BY: Walker
Published 2 years ago
Recently, it was reported that R. Kelly wanted to ban jurors if they had watched any portion of the 2019 doc series Surviving R. Kelly, which was denied.
via: Rolling Stone
Jurors in R. Kelly’s federal trial in Chicago heard testimony from a fixer and lie detector test administrator Tuesday, Aug. 23, as prosecutors attempted to show how the disgraced singer and his associates allegedly tried to cover up and subvert previous sexual assault and child pornography allegations and investigations.
As the Chicago Tribune reports, the prosecution’s top witness today was Charles Freeman, a fixer of sorts, who did merchandise for Kelly in the Nineties and later became friends with the singer. According to Freeman, Kelly called him around 2001 with a specific task: “recover some tapes.”
Freeman said he then heard from one of Kelly’s co-defendants, Derrel McDavid, as well as the infamous private investigator Jack Palladino, both of whom allegedly told Freeman he would get a “reward” if he retrieved the video (Palladino, who worked for Kelly, as well as Bill Clinton and Harvey Weinstein, died after being attacked last February.) Freeman claimed he did not know what was on the tape at the time, stating only that McDavid described it as a “performance tape,” and that if Freeman got it back, “they would take care of me.”
In August 2001, Freeman signed a contract saying he’d get $100,000, plus expenses, if he recovered the tape. He also testified that McDavid told him he could earn $1 million for the job, though McDavid allegedly stressed, “We need the originals and make sure this is the actual evidence tape… It would look bad if we gave you a million dollars for a tape and it’s not the tape that we want.”
As for who had the tapes, Freeman said he’d been told that they’d been taken by one of Kelly’s ex-girlfriends, Lisa Van Allen, who’d given them to some people in Atlanta. Freeman said he drove to the house of the people who purportedly had the tape and told the woman who answered the door, “I’m here to recover the MF tapes that y’all stole from Robert Kelly.”
One of the tapes, Freeman said, showed Kelly “with a young lady having sex” (the other two were a Disney movie and a family video, he said). When asked what age the woman looked to him, Freeman replied, “Young.” He also said he made several copies of that video with some blank tapes and a VCR recorder he purchased after retrieving the tapes.
Freeman testified that he still had copies of the tape as recently as 2019, and only turned them over to the authorities, via his lawyer, after he learned the police were looking into him in connection to Kelly. Asked why he didn’t immediately turn the tape over to the cops after getting it in 2001, Freeman replied, “Because the police wasn’t going to pay me a million dollars.”

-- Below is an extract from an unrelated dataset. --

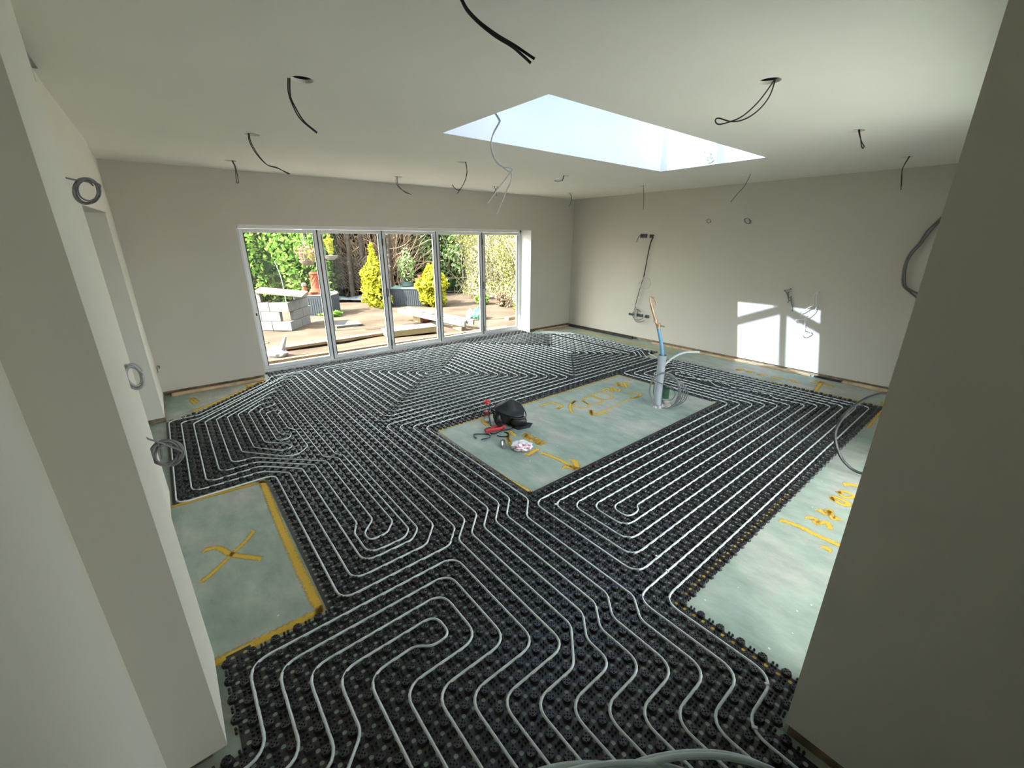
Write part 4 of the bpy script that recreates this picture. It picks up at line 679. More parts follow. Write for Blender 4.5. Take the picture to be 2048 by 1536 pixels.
# ------------------------------------------------------------------ cables
def cable(name, strands, r, m, label, cat='cable', group=None, sub=6, tip=None):
    v = MB()
    for s in strands: v.tube(smooth_path(s, sub), r, 8)
    o = v.build(name, m, None, True); tag(o, label, cat, group); return o
hl = {'a': 'black two-strand cable from the left near ceiling hole, above the door opening side', 'b': 'black looped cable swinging from the large ceiling hole right of the rooflight',
 'c': 'black cable trailing sideways from the second hole of the left ceiling row', 'm': 'short looped cable from the ceiling hole in the far left corner',
 'k': 'small cable from the ceiling hole above the second door pane', 'l': 'kinked cable from the ceiling hole just left of the rooflight corner',
 'j': 'short split cable from the far ceiling hole behind the long grey wires', 'i': 'tiny bent cable from the ceiling hole below the rooflight',
 'h': 'short curved cable by the far ceiling corner', 'g': 'straight thin cable hanging near the top of the right wall',
 'f': 'bent cable hanging above the two small coils on the right wall', 'd': 'narrow looped cable from the ceiling hole above the right wall',
 'e': 'cable from the rightmost ceiling hole near the dark foreground wall', 'n': 'thick black forked cable hanging at the top edge nearest the viewer'}
for k_, st in CAB.items():
    x, y = HOLES[k_]
    st = [[(x + (s[0][0]-x)*.9, y + (s[0][1]-y)*.9, H+.05)] + [tuple(p) for p in s] for s in st]
    if k_ == 'b' or k_ == 'm' or k_ == 'd': st[0].append((x + (st[0][-1][0]-x)*.9, y + (st[0][-1][1]-y)*.9, H+.05))
    cable('ceiling_cable', st, .0036 if k_ != 'n' else .0038, m_blackcable, hl[k_], group='cables hanging from the ceiling holes')
st = [[tuple(SKYCAB[i][0][:2]) + (H+.0,)] + [tuple(p) for p in SKYCAB[i]] for i in range(2)]
cable('ceiling_cable', st, .0042, m_lightcable, 'long pale grey forked cable hanging from the left edge of the rooflight', group='cables hanging from the ceiling holes')
cable('cable_coil', SHAFTCOIL, .003, m_greycable, 'small grey cable coil on the sunlit end of the rooflight shaft', 'cable coil')
cable('cable_coil', COILA, .0042, m_greycable, 'round grey cable coil high on the left wall', 'cable coil', 'coils on the left wall')
cable('cable_coil', COILB, .0050, m_lightcable, 'pale twisted cable coil halfway up the left wall', 'cable coil', 'coils on the left wall')
cable('cable_coil', COILC, .0052, m_greycable, 'lowest grey cable coil sticking out over the mat', 'cable coil', 'coils on the left wall')
cable('cable_stub', HOOKL, .004, m_greycable, 'tiny bent wire low on the far left wall', 'cable')
X_ = XR
cable('cable_coil', RW['c1'], .004, m_greycable, 'smaller left one of two tiny coils high on the right wall', 'cable coil')
cable('cable_coil', RW['c2'], .004, m_greycable, 'larger right one of two tiny coils high on the right wall', 'cable coil')
def tethered(P): return [(XR, P[0][1], P[0][2])] + [tuple(p) for p in P]
cable('wall_cable', [tethered(P) for P in RW['main']], .006, m_blackcable, 'long black cable run between the upper and lower wall boxes')
cable('wall_cable', [tethered(P) for P in RW['ring']+RW['thin']], .004, m_lightcable, 'pale ring of wire tied halfway down the long black cable')
cable('wall_cable', [tethered(P) for P in RW['stub']], .006, m_greycable, 'short grey cable beside the upper double wall box')
cable('wall_cable', [tethered(P) for P in RW['low']], .006, m_greycable, 'tangle of grey loops around the lower wall boxes')
cable('wall_cable', [tethered(P) for P in RW['dark']+RW['darktip']+RW['thin2']], .006, m_greycable, 'dark bent cable on the right wall above the sun patch')
cable('wall_cable', [tethered(P) for P in RW['white']], .005, m_whitecable, 'white zigzag wires hanging in front of the sun patch')
cable('wall_cable', RLOOP, .010, m_greycable, 'long grey cable loop hanging at the right end of the right wall')
cable('cable_loop', BIGARC, .012, m_darkgrey, 'large dark cable arc over the mat at the right, ending behind the dark foreground wall', 'cable')
for i, (bx, lb) in enumerate(zip(RW['sock'], ['upper double wall box on the right wall', 'upper single wall box above the long black cable', 'lower double wall box among the loops', 'lower left wall box hanging loose', 'lower right wall box hanging loose'])):
    (a, b) = bx; e = empty('wall_box', (XR, (a[1]+b[1])/2, (a[2]+b[2])/2)); w = abs(a[1]-b[1]); h2 = abs(a[2]-b[2])
    v = MB(); t = .006
    for s in (-1, 1): v.box((-.012, s*(w/2-t/2), 0), (.03, t, h2)); v.box((-.012, 0, s*(h2/2-t/2)), (.03, w, t))
    v.box((.0, 0, 0), (.004, w, h2)); v.build('box_shell', m_socket, e)
    MB().box((-.006, -w*.22, 0), (.012, w*.3, h2*.7)).build('wire_terminal', m_gasket, e)
    if w > .12: MB().box((-.006, w*.25, 0), (.012, w*.3, h2*.6)).build('wire_terminal', m_gasket, e)
    tag(e, lb, 'wall box', 'electrical boxes on the right wall')

# ------------------------------------------------------------------ services rising from the bare rectangle
dct = empty('service_duct', IS['base'])
B0 = Vector(IS['base'])
rel = lambda P: [Vector(p)-B0 for p in P]
v = MB().tube(smooth_path(rel(IS['duct']), 4), .045, 20, cap=False); v.tube(smooth_path(rel(IS['duct']), 4), .041, 20, cap=False); v.build('duct_tube', m_conduit, dct, True)
v = MB(); R_ = random.Random(3)
for k in range(14):
    a = R_.uniform(0, 6.28); d = R_.uniform(.03, .07); v.lathe([(.001, -.01), (.03, .0), (.025, .02), (.001, .03)], (d*math.cos(a), d*math.sin(a), .0), n=7)
v.build('mortar_collar', m_stone, dct)
tag(dct, 'leaning grey plastic duct standing in the far corner of the bare rectangle', 'duct')
wp = empty('water_pipe', IS['blue'][0]); B1 = Vector(IS['blue'][0]); rel1 = lambda P: [Vector(p)-B1 for p in P]
MB().tube(smooth_path(rel1(IS['blue']), 5), .019, 14).build('blue_sleeve', m_blue, wp, True)
v = MB().tube(smooth_path(rel1(IS['cop']), 4), .014, 12); v.build('copper_riser', m_copper, wp, True)
v = MB(); c0 = Vector(rel1(IS['cop'])[0]); v.tube([c0, c0+Vector((0, 0, .06))], .021, 12); c1_ = Vector(rel1(IS['cop'])[2]); v.tube([c1_-Vector((0, 0, .02)), c1_+Vector((0, 0, .02))], .019, 12); v.build('fitting', m_copper, wp, True)
MB().tube(smooth_path(rel1(IS['copt']), 4), .008, 10).build('bent_copper_end', m_copper, wp, True)
MB().tube(smooth_path(rel1(IS['lev']), 4), .008, 8).build('valve_lever', m_brass, wp, True)
tag(wp, 'blue water pipe with copper riser and valve coming out of the grey duct', 'pipe')
cable('white_pipe', [IS['white']], .011, m_whitecable, 'white pipe arching from the grey duct towards the right wall', 'pipe')
v = MB()
for P in IS['coil']: v.tube(smooth_path([p for p in P], 3), .0055, 8)
tag(v.build('cable_coil', m_greycable, None, True), 'big upright coil of grey cable around the grey duct', 'cable coil')
cable('cable_stub', [IS['thin']], .005, m_greycable, 'thin loose wire curling beside the green tube', 'cable')
g = IS['green']; gd = empty('green_tube', (g[0][0], g[0][1], 0)); v = MB(); v.lathe([(.040, 0), (.040, .20)], n=20, cap=False); v.lathe([(.036, 0), (.036, .20)], n=20, cap=False); v.build('tube_wall', m_green, gd, True)
tag(gd, 'dark green tube stub behind the grey duct', 'tube')
k_ = IS['knob']; kd = empty('floor_valve', (k_[0][0], k_[0][1], 0)); v = MB().lathe([(.07, 0), (.06, .02), (.03, .03), (.028, .05), (.045, .055), (.045, .075), (.01, .08)], n=18); v.build('valve_body', m_stone, kd, True)
tag(kd, 'pale round fitting low beside the green tube', 'fitting')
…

While Freeman did turn the tape over to McDavid and Palladino, the pair reportedly made him take a lie detector test. Previously, the jury had heard from Lawrence Berkland, a lie detector test administrator, who said an attorney hired him in August 2001 to interview someone about whether they’d made copies of a certain videotape. Berkland said the man he interviewed declined to give his name and was uncooperative until Berkland told him that the attorney who’d hired him said the subject would get $200,000 if he passed the test.
During his testimony, Freeman said after he took his polygraph test, Palladino contacted him and said he knew he had another tape. Freeman said he gave that tape over and got a bag of cash in return.
On top of the 2001 tape retrieval, Freeman said McDavid contacted him again in either late 2003 or early 2004 to recover another tape. “Derrell said it’s another performance tape, sex tape is what he described,” Freeman said. “With Lisa Van Allen, Robert, and the young lady on the tape.” Freeman’s description of the tape reportedly matches the description prosecutors have used for Video 4 — the one tape out of four they don’t have and can’t show to the jury.
Yesterday, Aug. 22, the jury heard some crucial testimony from a woman identified as “Susan,” who is the mother of “Jane,” Kelly’s former goddaughter who claims Kelly began sexually abusing her — and videotaping that abuse — when she was 14. Jane and her family had initially rebuffed investigators looking into the allegations of abuse against Kelly in the early 2000s, and Susan even denied it was Jane in the tape during grand jury hearings at the time. But after Jane testified about her own experiences last week, Susan backed up many of her claims — including that it was her on the video — while on the stand Monday.
Susan said she lied to the grand jury about the video because “we feared for our lives and we were intimidated.” Susan also testified that she felt threatened during a meeting with Kelly and McDavid in the early 2000s, during which the pair allegedly told her she “needed to leave town right away,” and Kelly allegedly asked her, “Are you with us or are you not?”
“They were going to harm us if we didn’t do what they told us to do,” Susan testified. “We were fearful … we packed our bags, and we left town.”